Written task:
Give the lines of the material verbatim, from the first line to the line with "COL = SC.collection", including both.

Given data:
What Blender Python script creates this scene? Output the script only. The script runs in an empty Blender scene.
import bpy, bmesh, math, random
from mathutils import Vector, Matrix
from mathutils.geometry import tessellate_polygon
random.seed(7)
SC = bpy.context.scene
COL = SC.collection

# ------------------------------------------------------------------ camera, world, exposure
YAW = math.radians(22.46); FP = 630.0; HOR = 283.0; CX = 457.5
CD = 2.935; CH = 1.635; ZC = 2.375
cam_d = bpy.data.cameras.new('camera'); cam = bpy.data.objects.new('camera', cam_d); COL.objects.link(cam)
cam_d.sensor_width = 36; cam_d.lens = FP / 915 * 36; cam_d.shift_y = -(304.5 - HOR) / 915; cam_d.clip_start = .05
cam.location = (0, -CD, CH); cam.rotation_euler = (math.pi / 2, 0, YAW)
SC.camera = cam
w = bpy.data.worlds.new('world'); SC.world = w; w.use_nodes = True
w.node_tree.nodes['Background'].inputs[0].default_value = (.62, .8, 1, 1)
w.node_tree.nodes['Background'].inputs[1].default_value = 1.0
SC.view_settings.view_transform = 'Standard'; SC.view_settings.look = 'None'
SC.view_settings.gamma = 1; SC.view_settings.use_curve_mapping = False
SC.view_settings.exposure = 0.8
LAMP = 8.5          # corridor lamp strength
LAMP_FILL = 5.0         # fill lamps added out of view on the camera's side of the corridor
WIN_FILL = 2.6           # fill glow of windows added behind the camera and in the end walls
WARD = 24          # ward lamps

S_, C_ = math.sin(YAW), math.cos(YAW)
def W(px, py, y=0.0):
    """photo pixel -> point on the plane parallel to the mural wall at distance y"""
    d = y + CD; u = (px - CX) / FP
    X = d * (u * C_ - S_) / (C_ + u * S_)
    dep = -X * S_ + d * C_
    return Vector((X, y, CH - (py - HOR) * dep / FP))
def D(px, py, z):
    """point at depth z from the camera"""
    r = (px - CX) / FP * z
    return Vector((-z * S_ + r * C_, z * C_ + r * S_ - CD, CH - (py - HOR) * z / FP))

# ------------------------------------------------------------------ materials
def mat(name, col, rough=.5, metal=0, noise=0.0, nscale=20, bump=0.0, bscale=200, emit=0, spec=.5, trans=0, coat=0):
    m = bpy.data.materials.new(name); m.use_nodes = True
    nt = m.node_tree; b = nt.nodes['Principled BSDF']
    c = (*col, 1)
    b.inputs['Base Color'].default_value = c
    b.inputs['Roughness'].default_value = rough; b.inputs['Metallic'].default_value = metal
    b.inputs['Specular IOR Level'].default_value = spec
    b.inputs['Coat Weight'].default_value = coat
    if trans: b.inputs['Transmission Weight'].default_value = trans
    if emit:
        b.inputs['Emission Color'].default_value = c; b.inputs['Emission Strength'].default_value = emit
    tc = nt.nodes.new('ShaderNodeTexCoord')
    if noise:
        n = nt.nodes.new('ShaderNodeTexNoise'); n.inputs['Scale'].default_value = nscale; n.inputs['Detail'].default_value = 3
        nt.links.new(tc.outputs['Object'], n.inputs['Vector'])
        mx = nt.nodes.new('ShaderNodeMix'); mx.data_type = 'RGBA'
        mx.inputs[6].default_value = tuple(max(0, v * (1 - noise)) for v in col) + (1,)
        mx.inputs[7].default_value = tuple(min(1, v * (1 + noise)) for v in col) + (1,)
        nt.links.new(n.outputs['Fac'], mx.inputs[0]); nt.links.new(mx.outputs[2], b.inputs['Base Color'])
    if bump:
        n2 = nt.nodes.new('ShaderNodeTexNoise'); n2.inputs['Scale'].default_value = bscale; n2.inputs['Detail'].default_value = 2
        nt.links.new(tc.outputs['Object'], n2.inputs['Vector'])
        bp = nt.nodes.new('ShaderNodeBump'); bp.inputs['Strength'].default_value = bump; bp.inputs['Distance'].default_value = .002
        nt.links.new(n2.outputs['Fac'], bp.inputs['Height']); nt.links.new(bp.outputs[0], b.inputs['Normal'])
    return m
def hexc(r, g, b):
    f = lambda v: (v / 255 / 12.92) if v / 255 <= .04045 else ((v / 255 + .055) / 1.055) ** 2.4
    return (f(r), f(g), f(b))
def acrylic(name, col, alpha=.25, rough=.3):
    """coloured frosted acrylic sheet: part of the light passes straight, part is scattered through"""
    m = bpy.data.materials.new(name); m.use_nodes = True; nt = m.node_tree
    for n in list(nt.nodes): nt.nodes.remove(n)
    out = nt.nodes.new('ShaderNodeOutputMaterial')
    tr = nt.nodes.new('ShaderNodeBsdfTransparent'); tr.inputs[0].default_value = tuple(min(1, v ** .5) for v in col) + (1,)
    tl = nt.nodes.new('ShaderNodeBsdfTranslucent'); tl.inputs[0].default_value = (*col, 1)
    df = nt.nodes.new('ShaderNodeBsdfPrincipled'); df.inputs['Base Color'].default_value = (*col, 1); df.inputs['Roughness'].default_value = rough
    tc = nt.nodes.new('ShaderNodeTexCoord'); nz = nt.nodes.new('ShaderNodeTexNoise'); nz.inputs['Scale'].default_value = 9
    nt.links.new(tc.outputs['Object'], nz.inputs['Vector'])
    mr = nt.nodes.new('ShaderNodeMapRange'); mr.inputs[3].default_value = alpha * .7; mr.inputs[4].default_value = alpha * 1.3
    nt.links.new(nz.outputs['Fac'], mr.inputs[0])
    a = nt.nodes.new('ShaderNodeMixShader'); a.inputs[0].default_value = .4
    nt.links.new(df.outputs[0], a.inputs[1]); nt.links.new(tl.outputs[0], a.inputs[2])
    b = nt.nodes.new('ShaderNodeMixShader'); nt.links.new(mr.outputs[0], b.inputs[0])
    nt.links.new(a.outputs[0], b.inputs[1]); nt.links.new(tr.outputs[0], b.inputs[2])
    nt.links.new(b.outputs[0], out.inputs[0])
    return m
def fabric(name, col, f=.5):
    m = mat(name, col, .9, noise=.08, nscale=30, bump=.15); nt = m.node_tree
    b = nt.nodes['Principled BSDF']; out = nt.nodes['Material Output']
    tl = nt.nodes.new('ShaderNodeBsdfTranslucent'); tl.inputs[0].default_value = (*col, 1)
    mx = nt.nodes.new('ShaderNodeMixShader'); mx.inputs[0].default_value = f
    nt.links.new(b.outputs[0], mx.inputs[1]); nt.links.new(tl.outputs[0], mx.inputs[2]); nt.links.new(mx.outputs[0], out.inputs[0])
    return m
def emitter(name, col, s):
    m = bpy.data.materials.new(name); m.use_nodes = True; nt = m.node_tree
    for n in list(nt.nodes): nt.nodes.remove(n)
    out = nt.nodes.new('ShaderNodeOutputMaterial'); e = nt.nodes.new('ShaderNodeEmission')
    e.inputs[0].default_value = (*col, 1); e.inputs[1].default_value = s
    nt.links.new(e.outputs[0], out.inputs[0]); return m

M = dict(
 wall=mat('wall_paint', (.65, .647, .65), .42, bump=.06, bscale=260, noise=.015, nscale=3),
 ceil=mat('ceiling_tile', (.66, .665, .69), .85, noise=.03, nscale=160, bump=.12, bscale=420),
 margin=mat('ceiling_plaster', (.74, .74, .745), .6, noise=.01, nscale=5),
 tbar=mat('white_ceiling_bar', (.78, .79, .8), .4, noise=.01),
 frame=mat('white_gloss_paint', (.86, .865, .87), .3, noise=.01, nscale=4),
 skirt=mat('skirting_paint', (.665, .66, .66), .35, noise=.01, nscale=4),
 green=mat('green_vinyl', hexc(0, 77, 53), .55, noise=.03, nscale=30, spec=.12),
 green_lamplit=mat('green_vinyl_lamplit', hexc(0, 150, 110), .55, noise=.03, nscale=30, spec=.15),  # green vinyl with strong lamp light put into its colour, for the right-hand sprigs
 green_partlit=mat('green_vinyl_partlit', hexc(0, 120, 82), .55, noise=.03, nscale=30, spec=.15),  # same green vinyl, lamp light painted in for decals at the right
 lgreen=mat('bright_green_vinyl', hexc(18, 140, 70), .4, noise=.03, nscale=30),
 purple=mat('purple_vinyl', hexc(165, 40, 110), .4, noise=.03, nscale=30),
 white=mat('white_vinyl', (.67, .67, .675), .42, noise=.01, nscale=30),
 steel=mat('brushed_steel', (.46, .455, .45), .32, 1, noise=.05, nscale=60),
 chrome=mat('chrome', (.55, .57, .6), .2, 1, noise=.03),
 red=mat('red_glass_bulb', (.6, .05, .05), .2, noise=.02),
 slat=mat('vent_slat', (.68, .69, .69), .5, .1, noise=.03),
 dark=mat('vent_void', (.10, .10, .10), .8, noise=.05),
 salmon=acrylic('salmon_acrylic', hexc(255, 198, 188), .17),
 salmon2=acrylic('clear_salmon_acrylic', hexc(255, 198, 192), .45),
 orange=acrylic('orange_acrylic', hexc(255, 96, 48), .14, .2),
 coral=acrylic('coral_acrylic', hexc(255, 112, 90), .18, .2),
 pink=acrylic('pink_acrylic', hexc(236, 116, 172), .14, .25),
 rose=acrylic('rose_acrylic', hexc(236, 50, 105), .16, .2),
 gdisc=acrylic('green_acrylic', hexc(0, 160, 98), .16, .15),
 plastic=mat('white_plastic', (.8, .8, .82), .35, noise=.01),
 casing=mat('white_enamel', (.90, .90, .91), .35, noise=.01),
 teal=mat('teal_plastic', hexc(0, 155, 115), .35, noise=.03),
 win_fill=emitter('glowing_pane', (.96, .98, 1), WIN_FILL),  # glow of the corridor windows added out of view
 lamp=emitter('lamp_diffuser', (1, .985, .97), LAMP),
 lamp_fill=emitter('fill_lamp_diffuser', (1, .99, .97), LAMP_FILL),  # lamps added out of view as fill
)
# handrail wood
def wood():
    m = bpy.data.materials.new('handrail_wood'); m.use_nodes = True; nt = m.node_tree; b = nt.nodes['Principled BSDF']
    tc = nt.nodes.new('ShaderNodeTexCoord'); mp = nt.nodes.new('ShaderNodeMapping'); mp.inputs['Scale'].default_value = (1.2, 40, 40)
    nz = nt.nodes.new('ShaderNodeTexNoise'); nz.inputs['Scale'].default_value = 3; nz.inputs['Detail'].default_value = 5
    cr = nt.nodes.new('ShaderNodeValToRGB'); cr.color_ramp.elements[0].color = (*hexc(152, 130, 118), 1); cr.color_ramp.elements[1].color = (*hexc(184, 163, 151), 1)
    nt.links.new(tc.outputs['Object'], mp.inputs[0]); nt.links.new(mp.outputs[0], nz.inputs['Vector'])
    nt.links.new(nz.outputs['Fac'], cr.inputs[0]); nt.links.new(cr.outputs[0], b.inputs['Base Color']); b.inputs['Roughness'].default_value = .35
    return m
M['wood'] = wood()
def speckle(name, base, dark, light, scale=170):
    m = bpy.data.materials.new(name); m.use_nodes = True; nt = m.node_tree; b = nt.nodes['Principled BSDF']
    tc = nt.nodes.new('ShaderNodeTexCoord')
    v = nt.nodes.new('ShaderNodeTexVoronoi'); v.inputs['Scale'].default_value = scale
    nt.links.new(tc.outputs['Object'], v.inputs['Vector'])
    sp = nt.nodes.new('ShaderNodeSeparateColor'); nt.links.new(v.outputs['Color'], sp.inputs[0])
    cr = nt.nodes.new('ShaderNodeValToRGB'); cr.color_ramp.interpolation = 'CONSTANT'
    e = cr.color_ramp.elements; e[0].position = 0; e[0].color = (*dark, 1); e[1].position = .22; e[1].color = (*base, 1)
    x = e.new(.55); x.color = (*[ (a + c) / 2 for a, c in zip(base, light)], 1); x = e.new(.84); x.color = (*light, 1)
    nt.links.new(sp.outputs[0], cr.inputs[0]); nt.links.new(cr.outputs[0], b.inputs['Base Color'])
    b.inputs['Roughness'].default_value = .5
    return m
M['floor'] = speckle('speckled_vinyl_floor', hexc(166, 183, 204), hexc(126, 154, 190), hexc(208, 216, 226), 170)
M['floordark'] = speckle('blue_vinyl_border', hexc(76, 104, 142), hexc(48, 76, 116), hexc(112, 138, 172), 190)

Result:
What Blender Python script creates this scene? Output the script only. The script runs in an empty Blender scene.
import bpy, bmesh, math, random
from mathutils import Vector, Matrix
from mathutils.geometry import tessellate_polygon
random.seed(7)
SC = bpy.context.scene
COL = SC.collection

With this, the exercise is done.